A CURA DELLA REDAZIONE
Il Credo viene introdotto nella Messa in tre posizioni diverse del rito: dopo il Vangelo nella liturgia romana, nei riti di presentazione delle offerte nella liturgia bizantina, dopo l’Anafora e prima dell’orazione domenicale presso i Visigoti nella Spagna[1]. Queste tre scelte liturgiche offrono pregi diversi e sottolineature interessanti, che esprimono quella legittima diversità di usi finalizzati ad una più completa e profonda espressione dell’unica fede.
L’uso nella Messa romana (il Credo dopo il vangelo) mette in evidenza l’adesione di fede alla parola proclamata e consegna ai fedeli la sintesi dell’intero dogma della fede che non può mai essere ridotto alle sue parti.
La singolarità dei misteri celebrati nelle varie feste richiede la loro composizione nel tessuto dell’intera professione della fede. Questo senso della pienezza, infatti, è il segreto dell’equilibrio della dottrina cattolica, che sa comporre ogni singolo asserto di fede nella totalità dell’insieme (et et) a differenza dell’eresia che afferma in modo selettivo e talvolta esclusivo aspetti parziali dell’intero dogma della fede (aut aut). La posizione del Credo dopo il vangelo trova riscontro nei vangeli, nella sequenza dialogica tra Cristo e Marta:
Gesù le disse: «Io sono la risurrezione e la vita; chi crede in me, anche se muore, vivrà; chiunque vive e crede in me, non morrà in eterno. Credi tu questo?». Gli rispose: «Sì, o Signore, io credo che tu sei il Cristo, il Figlio di Dio che deve venire nel mondo» (Gv 11, 25-26).

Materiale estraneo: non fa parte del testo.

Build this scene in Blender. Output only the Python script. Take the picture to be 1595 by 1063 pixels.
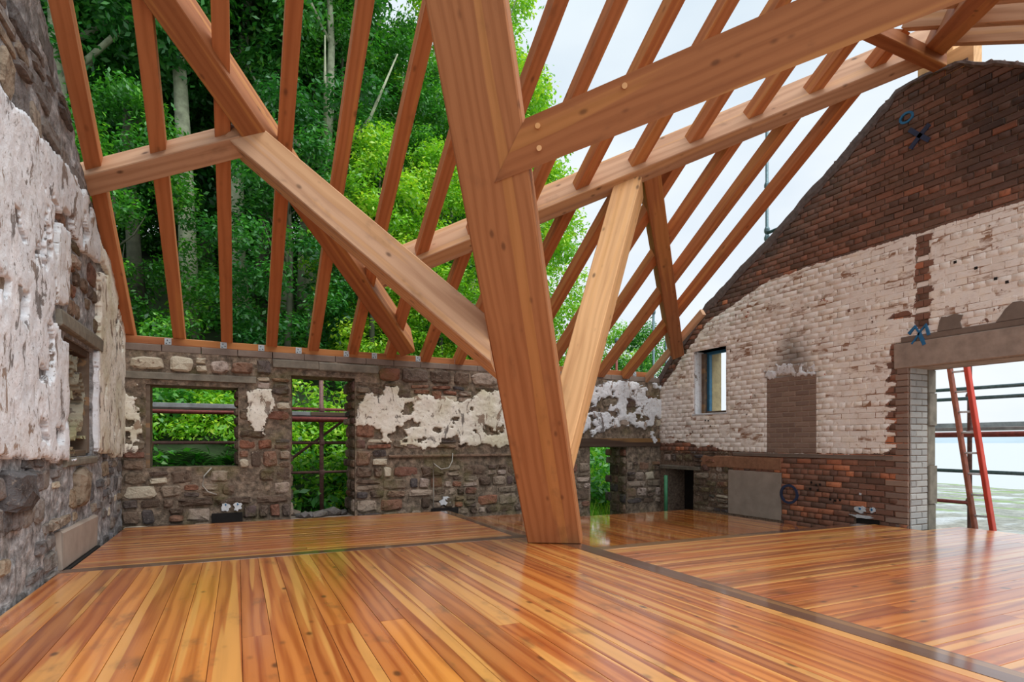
import bpy, math, random
import numpy as np
from mathutils import Vector, Matrix
random.seed(7)
S = bpy.context.scene
C = S.collection
for o in list(bpy.data.objects): bpy.data.objects.remove(o)

# ------------------------------------------------------------------ camera, sky, sun, exposure
YAW = math.radians(25.285)
cam = bpy.data.cameras.new('camera'); co = bpy.data.objects.new('camera', cam); C.objects.link(co)
cam.sensor_width = 36.0; cam.lens = 905.0 / 1595.0 * 36.0
cam.shift_x = 0.0; cam.shift_y = (690.0 - 531.5) / 1595.0
cam.clip_start = 0.05; cam.clip_end = 9000
co.location = (0, 0, 1.0); co.rotation_euler = (math.pi / 2, 0, -YAW)
S.camera = co
S.view_settings.view_transform = 'Standard'; S.view_settings.look = 'None'
S.view_settings.gamma = 1.0; S.view_settings.use_curve_mapping = False
S.view_settings.exposure = 0.42
S.cycles.max_bounces = 8; S.cycles.diffuse_bounces = 4; S.cycles.transparent_max_bounces = 8
S.cycles.use_denoising = True

def world():
    w = bpy.data.worlds.new('overcast_sky'); S.world = w; w.use_nodes = True
    nt = w.node_tree; nt.nodes.clear(); N = nt.nodes.new; L = nt.links.new
    tc = N('ShaderNodeTexCoord'); sep = N('ShaderNodeSeparateXYZ'); L(tc.outputs['Generated'], sep.inputs[0])
    grad = N('ShaderNodeValToRGB'); L(sep.outputs['Z'], grad.inputs[0])
    e = grad.color_ramp.elements
    e[0].position = 0.0; e[0].color = (0.86, 0.92, 0.96, 1)
    e[1].position = 0.75; e[1].color = (0.66, 0.78, 0.87, 1)
    m = e.new(0.25); m.color = (0.90, 0.95, 0.99, 1)
    mp = N('ShaderNodeMapping'); mp.inputs['Scale'].default_value = (1.6, 1.6, 4.0); L(tc.outputs['Generated'], mp.inputs[0])
    no = N('ShaderNodeTexNoise'); no.inputs['Scale'].default_value = 1.6; no.inputs['Detail'].default_value = 5
    no.inputs['Roughness'].default_value = 0.5; L(mp.outputs[0], no.inputs['Vector'])
    cl = N('ShaderNodeValToRGB'); L(no.outputs['Fac'], cl.inputs[0])
    cl.color_ramp.elements[0].position = 0.35; cl.color_ramp.elements[0].color = (0.88, 0.91, 0.95, 1)
    cl.color_ramp.elements[1].position = 0.65; cl.color_ramp.elements[1].color = (1.08, 1.06, 1.04, 1)
    mx = N('ShaderNodeMix'); mx.data_type = 'RGBA'; mx.blend_type = 'MULTIPLY'; mx.inputs[0].default_value = 1.0
    L(grad.outputs[0], mx.inputs[6]); L(cl.outputs[0], mx.inputs[7])
    bg = N('ShaderNodeBackground'); bg.inputs['Strength'].default_value = 0.80
    L(mx.outputs[2], bg.inputs['Color'])
    out = N('ShaderNodeOutputWorld'); L(bg.outputs[0], out.inputs[0])
world()
sl = bpy.data.lights.new('hazy_sun', 'SUN'); sl.energy = 2.8; sl.angle = math.radians(60); sl.color = (1.0, 0.985, 0.96)
so = bpy.data.objects.new('hazy_sun', sl); C.objects.link(so)
so.rotation_euler = Vector((0.24, -0.48, 0.84)).to_track_quat('Z', 'Y').to_euler()

# ------------------------------------------------------------------ shader helpers
def rgb(r, g, b):
    f = lambda c: ((c / 255.0) / 12.92 if c <= 10 else (((c / 255.0) + 0.055) / 1.055) ** 2.4)
    return (f(r), f(g), f(b), 1.0)
class G:
    def __init__(s, name):
        s.m = bpy.data.materials.new(name); s.m.use_nodes = True; s.t = s.m.node_tree
        s.b = s.t.nodes['Principled BSDF']; s.o = s.t.nodes['Material Output']
    def n(s, kind, **kw):
        x = s.t.nodes.new('ShaderNode' + kind)
        for k, v in kw.items(): setattr(x, k, v)
        return x
    def put(s, sock, v):
        if isinstance(v, bpy.types.NodeSocket): s.t.links.new(v, sock)
        elif v is not None: sock.default_value = v
    def pos(s): return s.n('NewGeometry').outputs['Position']
    def objc(s): return s.n('TexCoord').outputs['Object']
    def rnd(s): return s.n('ObjectInfo').outputs['Random']
    def attr(s, name): return s.n('Attribute', attribute_name=name).outputs['Fac']
    def map(s, vec, scale=(1, 1, 1), loc=(0, 0, 0)):
        x = s.n('Mapping'); s.put(x.inputs['Vector'], vec); s.put(x.inputs['Scale'], scale); s.put(x.inputs['Location'], loc)
        return x.outputs[0]
    def noise(s, vec, scale, detail=4, rough=0.55, dist=0.0):
        x = s.n('TexNoise'); s.put(x.inputs['Vector'], vec); s.put(x.inputs['Scale'], scale)
        s.put(x.inputs['Detail'], detail); s.put(x.inputs['Roughness'], rough); s.put(x.inputs['Distortion'], dist)
        return x.outputs['Fac']
    def vor(s, vec, scale, out='Distance', feature='F1', randomness=1.0):
        x = s.n('TexVoronoi', feature=feature); s.put(x.inputs['Vector'], vec); s.put(x.inputs['Scale'], scale)
        s.put(x.inputs['Randomness'], randomness)
        return x.outputs[out]
    def ramp(s, fac, stops, interp='LINEAR'):
        x = s.n('ValToRGB'); s.put(x.inputs[0], fac); r = x.color_ramp; r.interpolation = interp
        while len(r.elements) < len(stops): r.elements.new(0.5)
        for e, (p, c) in zip(r.elements, stops):
            e.position = p; e.color = c if len(c) == 4 else (*c, 1)
        return x.outputs[0]
    def sramp(s, fac, a, b):
        x = s.n('MapRange', interpolation_type='SMOOTHSTEP'); s.put(x.inputs[0], fac)
        x.inputs[1].default_value = a; x.inputs[2].default_value = b; return x.outputs[0]
    def math(s, op, a, b=None, c=None, clamp=False):
        x = s.n('Math', operation=op, use_clamp=clamp); s.put(x.inputs[0], a); s.put(x.inputs[1], b); s.put(x.inputs[2], c)
        return x.outputs[0]
    def mix(s, f, a, b, mode='MIX'):
        x = s.n('Mix', data_type='RGBA', blend_type=mode); s.put(x.inputs[0], f); s.put(x.inputs[6], a); s.put(x.inputs[7], b)
        return x.outputs[2]
    def bump(s, h, strength=0.4, dist=0.02):
        x = s.n('Bump'); s.put(x.inputs['Height'], h); x.inputs['Strength'].default_value = strength
        x.inputs['Distance'].default_value = dist; s.put(s.b.inputs['Normal'], x.outputs[0])
    def done(s, col=None, rough=None, metal=None, spec=None):
        s.put(s.b.inputs['Base Color'], col); s.put(s.b.inputs['Roughness'], rough); s.put(s.b.inputs['Metallic'], metal)
        s.put(s.b.inputs['Specular IOR Level'], spec)
        return s.m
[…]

Il Signore suscita la fede di Marta, ne riceve una sincera adesione e procede all’evento di grazia risuscitando il fratello Lazzaro.
Allo stesso modo l’assemblea liturgica istruita da Cristo nella liturgia della parola, vi assente con la formula del Credo e si dispone al sacrificio sacramentale in cui si compie il mistero della redenzione.
L’uso nella liturgia orientale (il Credo all’offertorio) mette in luce la fede come dono offerto a Dio affinché il sacrificio di Cristo non solo sia valido, ma anche fruttuoso per chi lo offre. E’ appunto l’obbedienza di fede che rende gradito il sacrificio a Dio, perché il contenuto vero del sacrificio è l’obbedienza alla volontà di Colui al quale si offre. Proclamare il Credo sulla mensa dell’altare sopra i mistici doni significa unire la nostra adesione di fede a quell’obbedienza totale e perfetta che Cristo offre in sacrificio al Padre. In qualche modo qui la professione di fede è analoga al dono dei pochi pani che precedettero il grande miracolo della loro moltiplicazione. Senza tale disponibilità e oblazione di fede non può salire al cospetto di Dio un sacrificio che sia anche fruttuoso per l’offerente.
Anche il costume antico (oggi scomparso) di proclamare il Credo al cospetto dei santi Misteri, dopo l’anafora e prima del Pater nei riti di comunione, può richiamare quei passi evangelici in cui colui che già è stato miracolato si prostra in adorazione davanti al Signore Gesù con una commossa professione di fede nella sua divinità, come si può vedere nel racconto del cieco nato:
Gesù seppe che l’avevano cacciato fuori, e incontratolo gli disse: «Tu credi nel Figlio dell’uomo?». Egli rispose: «E chi è, Signore, perché io creda in lui?». Gli disse Gesù: «Tu l’hai visto: colui che parla con te è proprio lui». Ed egli disse: «Io credo, Signore!». E gli si prostrò innanzi (Gv 9, 35-38).
Come la professione di fede del cieco risanato segue all’evento miracoloso del dono della vista, così la professione di fede dopo il canone e davanti alla SS. Eucaristia presente sull’altare è conseguente all’evento del sacrificio divino e manifesta lo stupore adorante davanti alla maestà del Salvatore, che ci ha salvati.
Le varie localizzazioni del Credo trovano riscontro e giustificazione nei fatti evangelici dove la professione di fede talvolta precede e altre volte segue l’evento di grazia. Le diverse posizioni del Credo nella Messa, quindi, hanno tutte un particolare significato e ciascuna contribuisce a suo modo ad arricchire il medesimo mistero, sempre insondabile. Per questo la Chiesa ama la varietà dei riti come espressioni molteplici dell’unica fede.